Afri menerima uang berupa dana komando berdasarkan instruksi dari Henri. Totalnya dari dua perusahaan penyelenggara pengadaan sebesar Rp 8,33 miliar. Secara spesifik, dari PT Utama Sejati Group senilai Rp 3,34 miliar dan dari PT Kindah Abadi Utama sebesar Rp 4,99 miliar. Dana komando itu mengalir ke Kepala Basarnas dan staf lainnya.
Sementara itu, KPK dalam awal temuannya memperkirakan kasus korupsi pengadaan barang dan jasa di Basarnas mencapai Rp 88,3 miliar. Mengenai perbedaan itu, Jemry menyebut dana komando yang disampaikan KPK merupakan data awal keseluruhan kontrak dari 2021-2023. Sementara penyidikan Puspom TNI dilakukan berdasarkan dari operasi tangkap tangan (OTT) yang dilakukan KPK saja.
Untuk HA (Henri Alfiandi) mohon diberikan waktu kepada kami penyidik. Sebab, HA ini merupakan pihak yang mengambil keputusan dalam semua kebijakan yang ada di Basarnas. Dalam waktu dekat ini kami akan serahkan berkas juga kepada oditur militer.
Kepala Oditurat Militer Tinggi II Jakarta Brigadir Jenderal Safrin Rachman menuturkan, pihaknya akan meneliti dan mempelajari berkas perkara yang diberikan tim penyidik. Ini untuk melihat apakah berkas-berkas memenuhi persyaratan materiil dan formil mengenai tindak pidana.
”Setelah itu, akan dilanjutkan untuk keputusan penyerahan perkara dari pihak TNI Angkatan Udara. Apabila mereka mengerti dan memahami serta menyetujui, perkara ini bisa dilanjutkan ke pengadilan,” ujarnya.
Karena itu, Safrin memohon waktu untuk memeriksa berkas perkara, tetapi tidak menyebut secara rinci berapa lama waktu yang dibutuhkannya. Namun, kasus dugaan korupsi di Basarnas telah menyita perhatian publik dan akan menjadi prioritas.
Meski berkas Afri telah masuk ke pihak oditur militer, berkas milik tersangka Henri masih belum masuk. Jemry menjelaskan, pemeriksaan saksi-saksi untuk Kepala Basarnas 2021-2023 itu sudah selesai dan menyisakan proses pemberkasan.
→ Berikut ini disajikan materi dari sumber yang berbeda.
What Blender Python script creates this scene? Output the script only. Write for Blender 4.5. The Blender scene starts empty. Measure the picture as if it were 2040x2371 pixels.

”Untuk HA (Henri Alfiandi) mohon diberikan waktu kepada kami penyidik. Sebab, HA ini merupakan pihak yang mengambil keputusan dalam semua kebijakan yang ada di Basarnas. Dalam waktu dekat ini kami akan serahkan berkas juga kepada oditur militer,” ucapnya.
Selain itu, Jemry mengungkapkan bahwa Afri hanya menjalankan instruksi atau arahan dari Henri. Kedekatan antara Henri dan perusahaan penyelenggara pengadaan juga telah terjalin sejak ia masih perwira menengah.
Safrin menambahkan, proses persidangan Afri dan Henri akan berlangsung secara masing-masing. Meskipun begitu, fakta hingga saksi saat persidangan tetap berlaku untuk perkara lainnya.
”Jadi, kasus ABC dan AH ini di-split, dipisah, menjadi dua kasus, nanti persidangannya di pengadilan militer,” ujarnya.